Indeed, Wouter “Wally” De Backer, the Australian-Belgian musician known as Gotye behind the 2012 superhit “Somebody That I Used To Know,” seems to have dipped. But among the endless ranks of one-hit-wonders fading to obscurity, I think Gotye is special.
Objectively, “Somebody” is a super unlikely hit—structurally, it does all the wrong things to construct a pop earworm. It doesn’t get to the chorus-payoff until not one but two verses in, more than a minute into the song. At that point, De Backer jumps up an entire octave, to great effect, but not making for a very singable, accessible anthem.
But the most immediately noticeable thing that’s different about “Somebody” is the instruments. It starts out with a tiny looped sample of Brazilian bossa guitar, then its lead line is plunked on a kindergarten xylophone. Instead of a four-on-the-floor kick, the drums sound more like the back row of an orchestra. The background is filled out with lots of tasty bits of plucky atmospherics, almost sound effects from a cartoon or a haunted house. The song is catchy and devastating, but instrumentally, it’s also overwhelmingly playful. It’s so good. (I also think the simple but unique instrumentation made it low-hanging-fruit for reinterpretation in endless YouTube covers, a phenomenon which almost eclipsed the song itself that summer, as they fueled each other’s ubiquity.)

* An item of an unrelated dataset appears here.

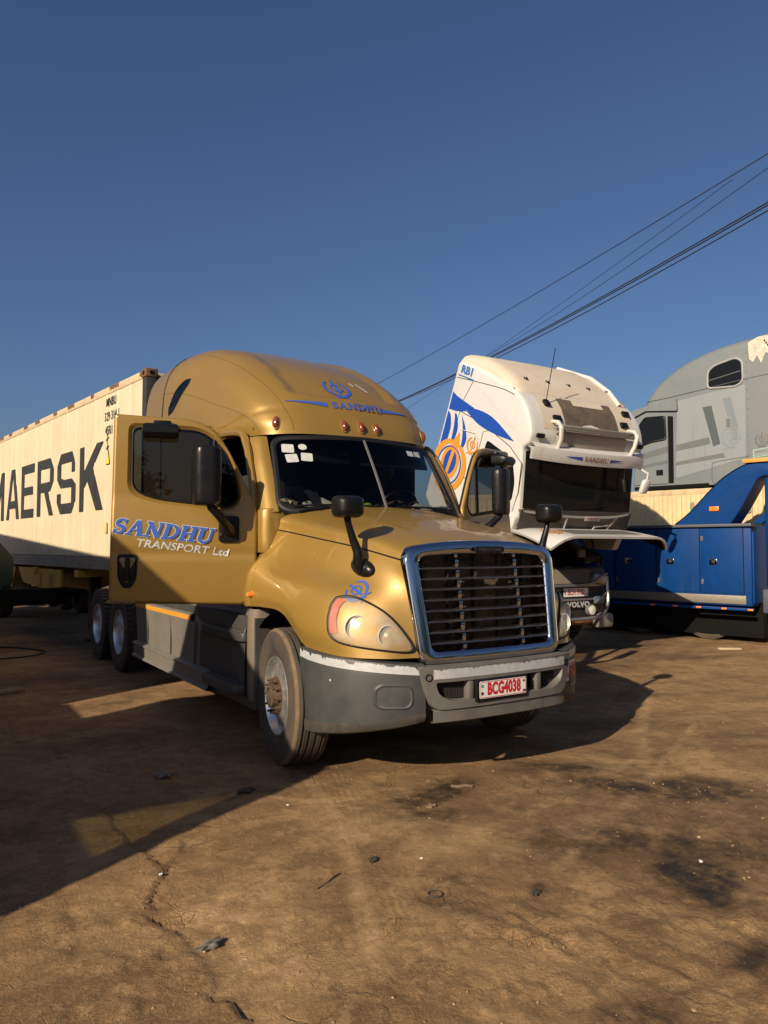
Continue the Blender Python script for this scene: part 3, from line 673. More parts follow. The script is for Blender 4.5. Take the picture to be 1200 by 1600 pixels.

Anyway, the whole album “Somebody” appears on is so good! I remember I wrote about it for my high school’s newspaper! A stand-out track is still “State of the Art.” The entire song describes the features of a family’s new Cotillion D575 electric organ. In call-and-response, a robotic voice reads off the manual’s instrument options, then demonstrates. It’s dark and wonderful, and it uses instrumentation as narrative in a goofy, literal way. Through high school, if I wasn’t in front of a laptop, I was sitting with a similar second-hand electric organ which my parents let me put in my bedroom.
After “Somebody” dies down, De Backer indeed dips. “Gotye” goes on hiatus. He later admits to forgoing ads on the “Somebody” music video, missing out on millions of dollars. He doesn’t seem interested in staying famous, or even attempting a follow-up. After winning three Grammys, he begins playing drums in the back of a band with some friends.
De Backer still produces music and collaborates quietly. Investigating his favorite sounds keeps leading him to one rare, early electronic instrument called the Ondioline, a bit unlike anything before or since. He acquires several antique models. He befriends an old Swiss composer named Jean-Jacques Perrey, the original promoter and foremost virtuoso of the instrument, who nonetheless has hardly any trace of recordings with it. In the last years of Perrey’s life, De Backer decides to completely devote his musical energy to preserving the legacy of both the composer and the synonymous rare instrument.
The Ondioline looks like a tiny organ, but its keys are pressure-sensitive, like a piano. Its most unique physical feature is a spring-suspended keyboard that can be wobbled side-to-side to similarly wobble the pitch. But it’s an electronic instrument—it produces sound with vacuum tubes and a circuit. What makes the Ondioline especially unique is its approach to timbre:
Its filter bank… features an array of 15 slider switches for various tones. Selected combinations of these switches can create sounds ranging from near-accurate recreations of symphonic instruments (oboe, French horn, etc.) to totally unique sounds of its own. (“Ondioline,” Wikipedia)
Timbre is hard to define or talk about. It’s what makes instruments sound like themselves even when they’re all playing the same note. It’s sort of like texture—especially since acoustic instruments get their timbral signature mostly from their construction material. Early electronic synthesizers created timbre from scratch by adding or subtracting multiples of pure-sine-wave frequencies. (Practitioners developed recipes, ratios of harmonic frequencies and waveforms that sounded most like recognizable acoustic instruments. The novelty of early synths mostly came in their flexibility and ability to imitate.) The Ondioline does something in between. The switchboard allows someone to play timbre itself like an instrument, with the intimacy of valves and keys.
The album of Perrey’s Ondioline songs De Backer ends up producing could alternate soundtracking a romantic silent movie and a Tom & Jerry cartoon. They definitely sound old—but also in concert with the pop sounds of Gotye’s Making Mirrors.
All of this is to say—no wonder this is where De Backer ended up. Relistening to the 2012 pop artifact of “Somebody That I Used To Know,” the lineage feels so clear. And look how much fun he’s having!

This is so great! I’ve definitely wondered whatever happened to that guy and I jam like hell whenever his hit comes on the radio. I also loved the spooky little percussive piece, “Heart’s a Mess,” that he had on the Great Gatsby movie soundtrack. That “State of the Art” video was also delightful! Thanks for sharing your research 🙂
The music industry can be a rough one to be in. So I don’t think there’s anything wrong with making a “one hit wonder” then disappearing to do the things you love, especially if the music is more important.